その中で、当社が得意とする4つのガス検知の原理を解説いたします。

NDIR(非分散型赤外線)式ガスセンサのしくみ

NDIR(non-dispersive infrared)式ガスセンサは、放射された赤外線が対象ガスの分子振動を引き起こすことにより、特定波長の赤外線が吸収される現象を利用してガスを検知します。赤外線の透過率(透過光強度と放射源からの放射光強度の比)は、対象ガスの濃度によって決まります。

画像: きれいな空気とCo2ガスが多くなった空気の

センサは、赤外線の放射源、受光素子、光学フィルタと、それらを収める測定セルおよび信号処理回路から構成されています。単光源二波長方式のセンサでは、2個の受光素子の前段に透過波長域の異なる光学フィルタをそれぞれ配置し、測定対象ガスの吸収をもつ吸収波長域と、吸収をもたない比較波長域での透過量を比較してガス濃度に変換します。そのため、二波長方式では長期的に安定した測定が可能となります。

検知原理

中赤外領域の赤外線をガスに照射すると、ガス分子の振動数と赤外線のエネルギーレベルが一致するスペクトル領域において、赤外線は分子の固有振動数で共振し、分子振動としてガス分子に吸収されます。
ガス濃度と赤外線の透過率の関係は、以下のランベルト・ベールの法則により説明できます。NDIR式ガスセンサにおいて、対象ガスの吸光度εと光路長dは不変です。対象となるガスの吸収エネルギー(波長)と一致するスペクトル領域で、赤外線の透過率Tを測定することにより、対象ガスの濃度cを得ることができます。

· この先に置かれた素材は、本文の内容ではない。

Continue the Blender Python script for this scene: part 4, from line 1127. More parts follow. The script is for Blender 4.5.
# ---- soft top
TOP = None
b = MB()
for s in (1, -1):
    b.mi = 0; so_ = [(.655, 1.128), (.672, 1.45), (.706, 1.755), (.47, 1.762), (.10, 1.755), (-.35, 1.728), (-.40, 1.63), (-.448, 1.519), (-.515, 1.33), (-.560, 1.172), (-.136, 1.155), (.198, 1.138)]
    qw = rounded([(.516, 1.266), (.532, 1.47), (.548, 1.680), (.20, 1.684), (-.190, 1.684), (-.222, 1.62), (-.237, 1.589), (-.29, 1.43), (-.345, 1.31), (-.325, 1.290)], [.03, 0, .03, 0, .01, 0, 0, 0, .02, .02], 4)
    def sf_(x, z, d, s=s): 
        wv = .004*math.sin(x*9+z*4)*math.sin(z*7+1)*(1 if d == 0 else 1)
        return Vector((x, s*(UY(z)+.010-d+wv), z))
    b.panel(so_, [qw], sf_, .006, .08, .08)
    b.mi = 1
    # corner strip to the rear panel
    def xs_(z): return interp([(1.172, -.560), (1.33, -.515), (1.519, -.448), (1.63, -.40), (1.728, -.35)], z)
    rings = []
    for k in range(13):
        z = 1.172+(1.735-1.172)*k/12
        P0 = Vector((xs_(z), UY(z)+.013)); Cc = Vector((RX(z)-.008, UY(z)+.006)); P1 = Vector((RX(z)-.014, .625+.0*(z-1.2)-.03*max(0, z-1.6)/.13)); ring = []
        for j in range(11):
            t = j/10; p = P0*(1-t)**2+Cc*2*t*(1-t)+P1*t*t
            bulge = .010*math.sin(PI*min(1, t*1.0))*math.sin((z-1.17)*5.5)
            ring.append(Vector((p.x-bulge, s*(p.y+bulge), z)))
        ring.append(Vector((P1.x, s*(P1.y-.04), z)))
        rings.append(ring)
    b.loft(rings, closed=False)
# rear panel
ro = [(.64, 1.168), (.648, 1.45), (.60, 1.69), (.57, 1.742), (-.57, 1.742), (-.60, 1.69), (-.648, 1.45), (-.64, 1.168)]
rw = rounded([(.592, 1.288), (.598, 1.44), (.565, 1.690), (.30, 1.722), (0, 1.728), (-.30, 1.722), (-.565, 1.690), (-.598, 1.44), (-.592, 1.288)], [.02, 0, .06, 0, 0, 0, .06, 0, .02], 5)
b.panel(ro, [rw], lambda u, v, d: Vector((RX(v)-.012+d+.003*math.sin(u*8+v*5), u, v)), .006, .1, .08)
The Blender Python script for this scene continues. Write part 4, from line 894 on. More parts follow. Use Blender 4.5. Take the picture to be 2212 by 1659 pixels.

\[ \huge{T=I/I_0=e^{-{\varepsilon}cd}} \]
\[ T \]
透過率
\[ I \]
透過光強度
\[ I_0 \]
放射光強度
\[ {\varepsilon} \]
吸光度
\[ c \]
ガス濃度
\[ d \]
光路長

放射源からの放射光強度I0は、赤外線の吸収がないゼロガスを用いたキャリブレーションにより設定されます。吸光度εは、既知の濃度の対象ガスを用いたキャリブレーションにより初期設定されます。

特長

対象ガスに応じて固有の赤外線のエネルギー(波長)で赤外線が吸収されることから、ガス選択性が非常に高いことが特長です。対象ガスによる高濃度・長時間暴露においても不可逆的な感度変動は原理的にありません。